WHAT IS REQUIRED ▸ Find the word "pixels" in the records below. List each line containing it.
>> Begin RECORDS
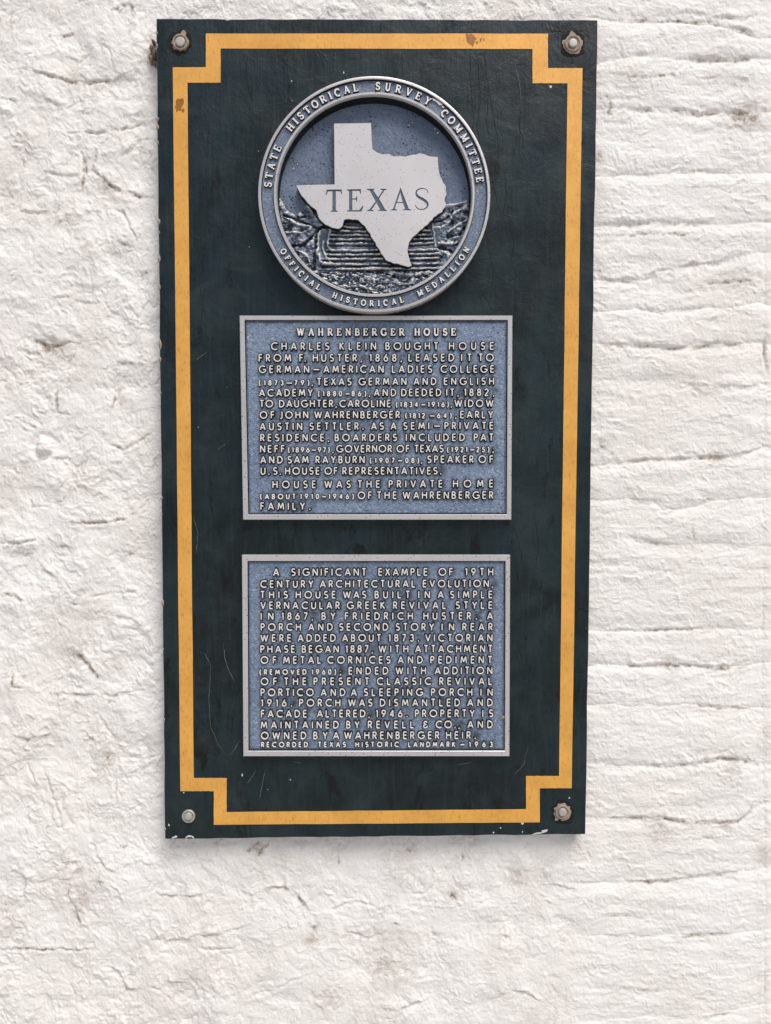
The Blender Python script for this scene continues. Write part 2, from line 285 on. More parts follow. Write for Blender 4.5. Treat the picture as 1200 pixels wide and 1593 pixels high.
>> End RECORDS
>> Begin RECORDS
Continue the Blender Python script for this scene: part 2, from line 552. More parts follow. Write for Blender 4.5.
>> End RECORDS
>> Begin RECORDS
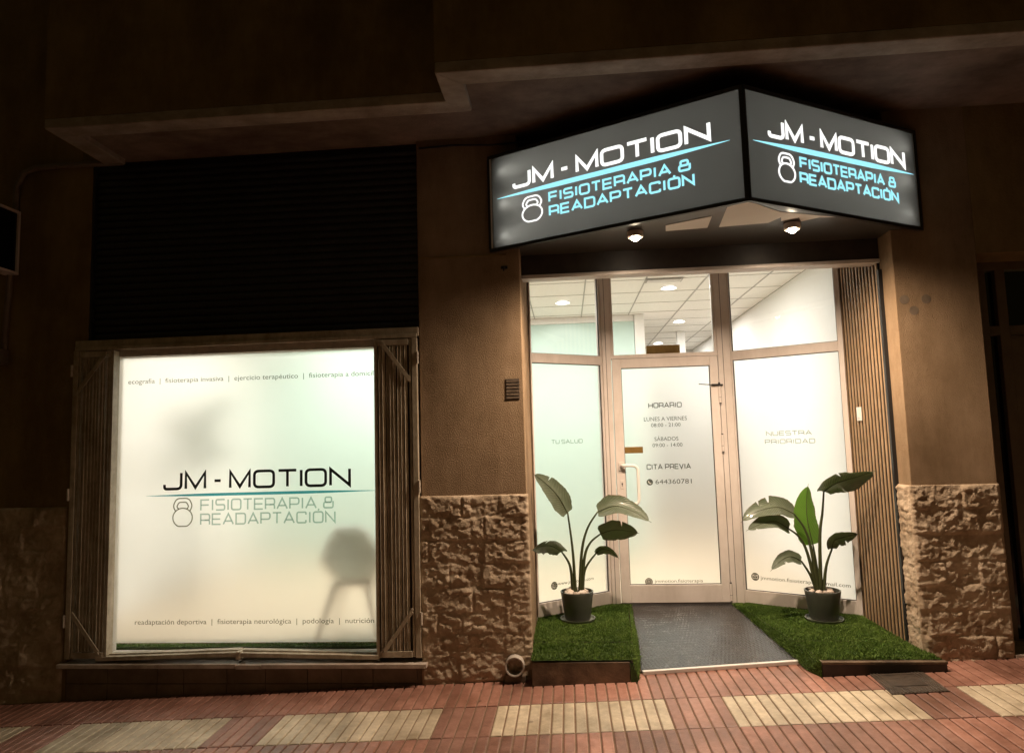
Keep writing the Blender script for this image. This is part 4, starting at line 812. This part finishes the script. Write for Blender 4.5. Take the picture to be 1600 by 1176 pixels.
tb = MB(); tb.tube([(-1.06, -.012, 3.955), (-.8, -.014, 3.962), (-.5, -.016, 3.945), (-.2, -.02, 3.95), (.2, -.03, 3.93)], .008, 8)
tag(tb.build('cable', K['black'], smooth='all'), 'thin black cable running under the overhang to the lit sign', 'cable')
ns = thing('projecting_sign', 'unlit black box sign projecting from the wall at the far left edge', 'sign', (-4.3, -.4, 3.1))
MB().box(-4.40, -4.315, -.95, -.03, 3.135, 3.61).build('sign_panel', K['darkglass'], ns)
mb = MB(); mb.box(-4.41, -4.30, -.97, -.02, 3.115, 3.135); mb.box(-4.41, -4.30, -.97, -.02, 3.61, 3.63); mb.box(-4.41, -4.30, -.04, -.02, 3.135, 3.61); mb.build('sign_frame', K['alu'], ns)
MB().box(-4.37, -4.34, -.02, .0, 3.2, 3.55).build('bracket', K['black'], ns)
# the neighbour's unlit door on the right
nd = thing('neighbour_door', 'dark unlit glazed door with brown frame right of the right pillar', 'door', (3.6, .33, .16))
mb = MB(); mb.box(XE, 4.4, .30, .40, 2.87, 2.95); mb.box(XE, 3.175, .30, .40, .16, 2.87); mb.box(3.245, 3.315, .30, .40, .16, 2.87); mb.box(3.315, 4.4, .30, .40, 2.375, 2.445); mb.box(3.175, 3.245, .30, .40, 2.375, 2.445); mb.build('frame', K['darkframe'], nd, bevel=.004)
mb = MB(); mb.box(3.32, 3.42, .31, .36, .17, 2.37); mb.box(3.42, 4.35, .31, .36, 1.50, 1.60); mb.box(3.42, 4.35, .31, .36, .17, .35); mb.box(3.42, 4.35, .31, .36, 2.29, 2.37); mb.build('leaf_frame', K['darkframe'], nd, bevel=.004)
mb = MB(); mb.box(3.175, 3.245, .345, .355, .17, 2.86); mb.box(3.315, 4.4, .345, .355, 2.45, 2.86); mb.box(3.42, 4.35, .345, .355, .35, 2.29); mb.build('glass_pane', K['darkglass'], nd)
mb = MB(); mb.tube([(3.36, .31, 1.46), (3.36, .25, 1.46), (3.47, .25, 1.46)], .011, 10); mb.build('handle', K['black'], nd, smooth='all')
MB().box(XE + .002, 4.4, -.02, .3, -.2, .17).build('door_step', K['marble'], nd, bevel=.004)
>> End RECORDS
RESPONSE TO THIS TASK ▸
The Blender Python script for this scene continues. Write part 2, from line 285 on. More parts follow. Write for Blender 4.5. Treat the picture as 1200 pixels wide and 1593 pixels high.
Keep writing the Blender script for this image. This is part 4, starting at line 812. This part finishes the script. Write for Blender 4.5. Take the picture to be 1600 by 1176 pixels.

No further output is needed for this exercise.